Spanish and Swedish cities join forces to achieve climate neutrality

Through the Spanish platform citiES2030, promoted by El Día Después and itdUPM, and the Swedish platform Viable Cities, promoted by the Royal Institute of Technology in Stockholm (KTH), municipal representatives from both countries meet to exchange experiences on how to accelerate the transition to climate neutral and sustainable cities using climate contracts.

Last Wednesday, 16 February, a key event for the European climate transition in cities took place. For the first time, representatives from Swedish and Spanish cities met to exchange experiences on how to accelerate the transition to climate neutral and sustainable cities.

“All these participating Spanish and Swedish cities have real experience in working to implement climate contracts, and can contribute with many ideas,” said Julio Lumbreras, coordinator of the citiES 2030 platform and professor at the UPM.

Albert Edman, head of internationalisation at Viable Cities, pointed out the importance of these spaces for interaction. “We hope to continue and deepen this collaboration, as we want to accelerate at all levels: local, regional, national and European.
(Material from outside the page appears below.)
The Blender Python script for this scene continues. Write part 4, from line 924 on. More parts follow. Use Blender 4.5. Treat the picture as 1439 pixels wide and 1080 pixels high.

The participating cities from Sweden were Gothenburg, Järfälla, Lund, Malmö, Stockholm, Umeå, Uppsala and Växjö. And from Spain, Barcelona, Madrid, Soria, Valencia, Valladolid and Vitoria-Gasteiz.

Since 2020, nine Swedish cities are working, within the Viable Cities platform, on the “Climate City Contract”, a tool to strengthen and accelerate the transition to climate neutrality of cities.

In Spain, this same model is being implemented by citiES2030, a platform for the acceleration and implementation in Spain of the European Commission’s mission to achieve 100 climate-neutral cities by 2030.

Organised by the European NetZeroCities initiative, this is the first in a series of interactions to learn together and develop a close collaboration between Swedish and Spanish cities to achieve the European mission.

The upcoming meetings will focus on 3 key themes: the design of climate contracts, governance models, and partnerships and financing.